## [Your task]
Return the number of lines in which the word "pixels" appears; add nothing else.

## [Material provided]
****************

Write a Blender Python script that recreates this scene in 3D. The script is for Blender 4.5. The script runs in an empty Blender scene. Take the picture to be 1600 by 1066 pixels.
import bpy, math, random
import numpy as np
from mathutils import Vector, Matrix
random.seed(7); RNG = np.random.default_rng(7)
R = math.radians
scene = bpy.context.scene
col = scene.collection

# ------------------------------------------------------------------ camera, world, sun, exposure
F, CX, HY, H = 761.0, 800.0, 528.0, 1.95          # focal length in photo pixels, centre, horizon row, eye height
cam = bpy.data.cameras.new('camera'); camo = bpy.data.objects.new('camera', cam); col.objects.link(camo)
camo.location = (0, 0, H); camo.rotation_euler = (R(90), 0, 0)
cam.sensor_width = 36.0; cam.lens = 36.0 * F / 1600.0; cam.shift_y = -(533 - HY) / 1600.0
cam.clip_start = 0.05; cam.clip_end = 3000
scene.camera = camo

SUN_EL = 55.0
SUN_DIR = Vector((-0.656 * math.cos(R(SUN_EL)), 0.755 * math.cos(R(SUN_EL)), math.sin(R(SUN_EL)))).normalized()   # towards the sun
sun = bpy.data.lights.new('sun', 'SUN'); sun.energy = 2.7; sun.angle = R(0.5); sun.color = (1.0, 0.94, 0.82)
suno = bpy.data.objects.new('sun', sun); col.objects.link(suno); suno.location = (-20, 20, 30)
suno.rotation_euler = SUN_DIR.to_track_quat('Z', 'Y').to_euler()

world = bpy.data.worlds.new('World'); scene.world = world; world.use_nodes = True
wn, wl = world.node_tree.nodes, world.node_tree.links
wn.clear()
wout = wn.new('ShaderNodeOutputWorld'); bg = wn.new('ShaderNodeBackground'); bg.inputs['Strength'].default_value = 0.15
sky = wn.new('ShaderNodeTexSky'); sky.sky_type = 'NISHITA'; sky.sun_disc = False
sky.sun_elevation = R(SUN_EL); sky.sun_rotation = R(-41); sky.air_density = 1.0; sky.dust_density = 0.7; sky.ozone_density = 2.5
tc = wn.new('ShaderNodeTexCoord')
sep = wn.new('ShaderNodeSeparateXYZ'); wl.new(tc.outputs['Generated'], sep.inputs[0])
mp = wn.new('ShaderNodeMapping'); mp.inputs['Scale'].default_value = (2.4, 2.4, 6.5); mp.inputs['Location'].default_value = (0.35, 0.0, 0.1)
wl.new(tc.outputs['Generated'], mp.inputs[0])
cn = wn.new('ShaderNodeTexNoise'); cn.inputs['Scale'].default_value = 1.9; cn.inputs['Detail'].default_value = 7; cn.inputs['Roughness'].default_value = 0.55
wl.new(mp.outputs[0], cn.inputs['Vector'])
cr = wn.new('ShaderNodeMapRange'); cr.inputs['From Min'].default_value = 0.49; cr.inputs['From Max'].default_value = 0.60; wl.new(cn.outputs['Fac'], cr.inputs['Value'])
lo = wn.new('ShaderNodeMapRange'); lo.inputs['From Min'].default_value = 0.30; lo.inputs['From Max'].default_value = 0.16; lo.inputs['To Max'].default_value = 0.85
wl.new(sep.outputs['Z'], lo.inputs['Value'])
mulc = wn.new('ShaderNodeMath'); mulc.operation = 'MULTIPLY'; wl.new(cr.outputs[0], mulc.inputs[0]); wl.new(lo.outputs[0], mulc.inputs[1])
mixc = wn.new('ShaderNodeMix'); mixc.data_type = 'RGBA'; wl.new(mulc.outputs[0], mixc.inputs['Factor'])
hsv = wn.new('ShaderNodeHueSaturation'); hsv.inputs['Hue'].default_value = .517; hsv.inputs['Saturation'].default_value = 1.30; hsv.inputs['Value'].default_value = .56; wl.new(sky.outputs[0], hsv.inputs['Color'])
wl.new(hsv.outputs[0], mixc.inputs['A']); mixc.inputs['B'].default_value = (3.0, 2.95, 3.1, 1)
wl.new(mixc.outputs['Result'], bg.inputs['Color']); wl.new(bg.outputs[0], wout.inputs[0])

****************

## [Answer to the task]
2